U.S. financial companies, fueled by the fastest earnings growth in the Standard & Poor’s 500 Index, are poised to reclaim their position as the market’s biggest industry for the first time since the credit crisis.

Banks, brokers and insurance companies make up 16.8 percent of the S&P 500, almost double the level from 2009 and closing in on technology companies at 17.6 percent, according to data compiled by Bloomberg. Bank of America Corp. and Morgan Stanley are helping lead gains in the index this month after profits topped analyst estimates. Intel Corp. and Microsoft Corp. are among the worst after earnings trailed forecasts.

For bulls, the change signals banks will lead the economy even after the Federal Reserve begins to reduce stimulus. Bears say S&P 500 profits would be down this quarter if not for banks. They note that the last time financials were the biggest industry was in 2008 and the consequences were disastrous.

“The fact that we are seeing banks perform reasonably well provides a certain sense of confidence in the underlying economy,” Kevin Caron, a Florham Park, New Jersey-based market strategist at Stifel Nicolaus & Co., which oversees about $130 billion, said in a July 25 phone interview. “Without the financials working, it would be hard to imagine that all the rest would be working at all.”

First Drop

Equities snapped a four-week rally as earnings from Netflix Inc. to Caterpillar Inc. trailed forecasts and Chinese manufacturing contracted more than estimated.
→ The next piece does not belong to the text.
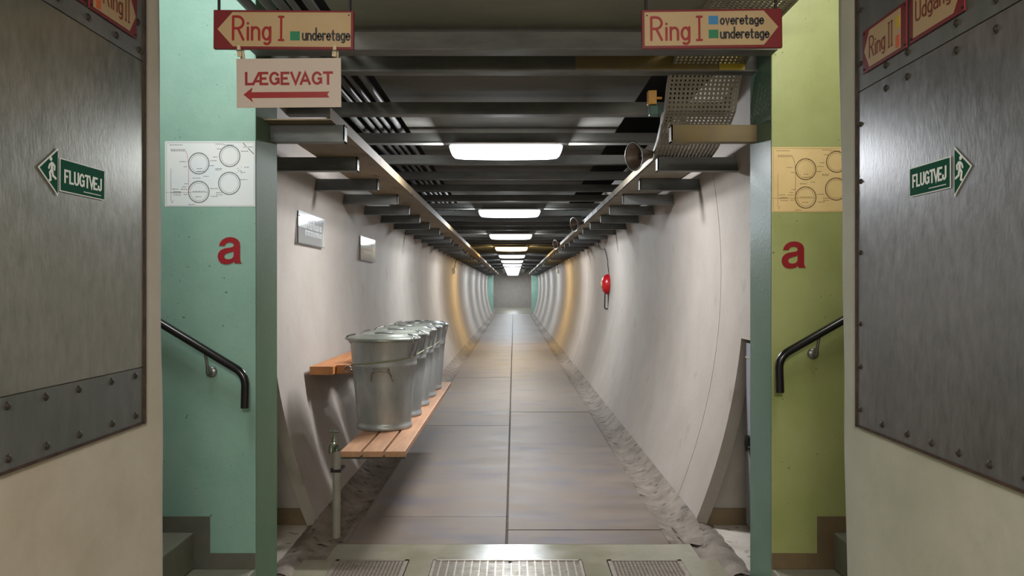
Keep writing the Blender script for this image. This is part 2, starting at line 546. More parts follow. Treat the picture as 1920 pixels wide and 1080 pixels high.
def front_gutter(side):
    """the dirty gutter that runs on past the niche, in front of the shell"""
    m = MB()
    ys = [3.84 + i * (YT - 3.84 + 0.06) / 18 for i in range(19)]
    prof = [(0.99, -0.006), (1.02, -0.016), (1.06, -0.02), (1.10, -0.01), (1.135, 0.018), (1.16, 0.024), (1.20, 0.016), (1.24, 0.003)]
    pts, fs = [], []
    for y in ys:
        for x, z in prof:
            pts.append((side * x + CX * (0.6 if side > 0 else 0.2) + random.uniform(-0.004, 0.004), y, z + random.uniform(-0.003, 0.003)))
    k = len(prof)
    for i in range(len(ys) - 1):
        for j in range(k - 1):
            f = (i * k + j, i * k + j + 1, (i + 1) * k + j + 1, (i + 1) * k + j)
            fs.append(f if side > 0 else f[::-1])
    m.add(pts, fs, True)
    return struct(m, 'trim_foot_left' if side < 0 else 'trim_foot_right', M['gutter'])


front_gutter(-1)
front_gutter(1)


# the curved shell of the tunnel, in sections with open joints
def shell(side):
    m = MB()
    off = CX if side > 0 else CX - 0.005
    T = 0.075

    def section(y0, y1, z0, z1, n=26, wob=0.0):
        zs = [z0 + (z1 - z0) * i / n for i in range(n + 1)]
        k = len(zs)
        ny = max(1, min(40, int((y1 - y0) / 0.5)))
        ys = [y0 + (y1 - y0) * i / ny for i in range(ny + 1)]
        pts = []
        for y in ys:
            for z in zs:
                pts.append((off + side * shell_x(z), y, EYE + z))
        base = len(pts)
        for y in ys:
            for z in zs:
                pts.append((off + side * (shell_x(z) + T), y, EYE + z))
        fs, ff = [], []
        for i in range(ny):
            for j in range(k - 1):
                f = (i * k + j, (i + 1) * k + j, (i + 1) * k + j + 1, i * k + j + 1)
                fs.append(f if side < 0 else f[::-1])
                g_ = tuple(base + q for q in f)
                fs.append(g_[::-1] if side < 0 else g_)
        for j in range(k - 1):
            f = (j, j + 1, base + j + 1, base + j)
            ff.append(f if side < 0 else f[::-1])
            e = ny * k
            f = (e + j, base + e + j, base + e + j + 1, e + j + 1)
            ff.append(f if side < 0 else f[::-1])
        for i in range(ny):
            f = (i * k, base + i * k, base + (i + 1) * k, (i + 1) * k)
            ff.append(f if side < 0 else f[::-1])
            t = k - 1
            f = (i * k + t, (i + 1) * k + t, base + (i + 1) * k + t, base + i * k + t)
            ff.append(f if side < 0 else f[::-1])
        m.add(pts, fs, True)
        m.add(pts, ff, False)

    top = 1.30
    niche_top = -0.305
    section(YF, YT, niche_top, top, 18)
    if side > 0:
        js = [YT, 5.20, 14.4, 23.6, 32.8, YP]
        lower = [(5.20, 0.006), (14.4, 0.012), (23.6, 0.012), (32.8, 0.012)]
    else:
        js = [YT, 23.6, YP]
    for a, b in zip(js, js[1:]):
        ga = 0.0 if a == YT else (0.004 if a < 6 else 0.008)
        gb_ = 0.0 if b == YP else (0.004 if b < 6 else 0.008)
        section(a + ga, b - gb_, -EYE, top, 30)
    return struct(m, 'wall_left' if side < 0 else 'wall_right', M['tunnel_wall'])


shell(-1)
shell(1)
# dark concrete behind the open joints
for side, nm in ((-1, 'wall_left_backing'), (1, 'wall_right_backing')):
    m = MB()
    m.box(side * 1.62, side * 1.75, 4.9, YP, 0, 3.2)
    struct(m, nm, M['dark_void'])

# wall with the tunnel opening: turquoise on the left, yellow green on the right with a turquoise reveal
def front_wall(x0, x1, front, rev, name, rx):
    m = MB()
    m.box(x0, x1, YN, YF, 0, 4.4)
    o = m.build(name, front, bevel=0.006)
    o.data.materials.append(rev)
    for p in o.data.polygons:
        if abs(p.normal.x) > 0.9 and abs(p.center.x - rx) < 0.01:
            p.material_index = 1
        if p.normal.y > 0.9:
            p.material_index = 1
    return tag(o, kind='structure')


front_wall(-5.2, -1.178, M['turquoise'], M['reveal_green'], 'wall_front_left', -1.178)
front_wall(1.178, 5.2, M['lime'], M['reveal_teal'], 'wall_front_right', 1.178)

# masses of the passage the photographer stands in, rough plaster with a rounded corner
def near_wall(side, name, m_):
    m = MB()
    X = 1.05 if side < 0 else 0.98
    ye = 2.30
    nz = 60
    plan = [(X, -2.5), (X, -1.0), (X, 0.5), (X, 1.2), (X, 1.6), (X, 1.9), (X, 2.1), (X, 2.185), (X, ye - 0.05), (X + 0.004, ye - 0.02), (X + 0.014, ye - 0.006),
            (X + 0.035, ye), (X + 0.3, ye), (X + 4.2, ye)]
    k = len(plan)
    pts, fs = [], []
    for i in range(nz + 1):
        z = 4.4 * i / nz
        for q, (x, y) in enumerate(plan):
            w = 0
            if 8 <= q <= 11:
                w = 0.006 * (mathutils.noise.noise(Vector((side * 7.0 + q * 0.12, z * 2.6, 0))))
            tilt = 0.0
            if side > 0 and q >= 8:
                tilt = (1.0 - z) * 0.014
            if side < 0 and q >= 8:
                tilt = 0.012 * math.exp(-((z - 1.0) / 0.9) ** 2) * -1
            pts.append((side * (x + w + tilt), y, z))
    for i in range(nz):
        for q in range(k - 1):
            f = (i * k + q, i * k + q + 1, (i + 1) * k + q + 1, (i + 1) * k + q)
            fs.append(f if side < 0 else f[::-1])
    m.add(pts, fs, True)
    m.box(side * (X + 0.4), side * (X + 4.2), -2.5, ye - 0.2, 0, 4.4)
    return struct(m, name, m_)


near_wall(-1, 'wall_passage_left', M['plaster'])
near_wall(1, 'wall_passage_right', M['plaster_green'])
m = MB()
m.box(-5.3, 5.3, -2.7, -2.5, 0, 4.4)
struct(m, 'wall_passage_back', M['plaster'])
for side, nm in ((-1, 'wall_stair_left'), (1, 'wall_stair_right')):
    m = MB()
    m.box(side * 5.2, side * 5.35, -2.5, YF, 0, 4.4)
    struct(m, nm, M['turquoise'] if side < 0 else M['lime'])

# ceiling: the concrete strip over the passage and tunnel, and the dark space above it
m = MB()
m.box(-0.77, 0.76, -2.5, YN + 0.15, CEIL, CEIL + 0.14)
struct(m, 'ceiling', M['ceiling'])
m = MB()
m.box(-0.77, 0.76, YN + 0.15, YE, CEIL, CEIL + 0.14)
struct(m, 'ceiling_tunnel', M['ceiling_dark'])
m = MB()
m.box(-1.8, 1.8, YF, YE, EYE + 1.62, EYE + 1.75)
struct(m, 'ceiling_upper', M['dark_void'])
m = MB()
m.box(-5.3, 5.3, -2.7, YF, 4.4, 4.5)
struct(m, 'ceiling_landing', M['ceiling'])
m = MB()
m.box(-5.3, 5.3, YF, YF + 0.12, EYE + 1.62, 4.45)
struct(m, 'wall_front_upper', M['dark_void'])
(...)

The S&P 500 fell less than 0.1 percent to 1,691.65, after hitting a record 1,695.53 on July 22. The benchmark gauge for U.S. stocks is up 19 percent for the year, bringing the advance since the market bottomed in March 2009 to 150 percent.

The S&P 500 slipped 0.2 percent to 1,687.76 at 10:09 a.m. New York time today.

Earnings for companies in the S&P 500 are projected to climb 3.3 percent, led by a 27 percent increase in bank profits, based on more than 11,000 analyst projections compiled by Bloomberg. Without the financial industry, S&P 500 income would contract 1.2 percent.

Bank of America, Morgan Stanley and E*Trade Financial Corp. rose at least 13 percent and helped lead financial shares higher this month. Broadcom Corp., down 19 percent in July, and Microsoft, which has lost 8.5 percent, are dragging technology shares to the second-worst industry performance. Computer makers and software designers have reported earnings 0.4 percent below analysts’ estimates on average, data compiled by Bloomberg show.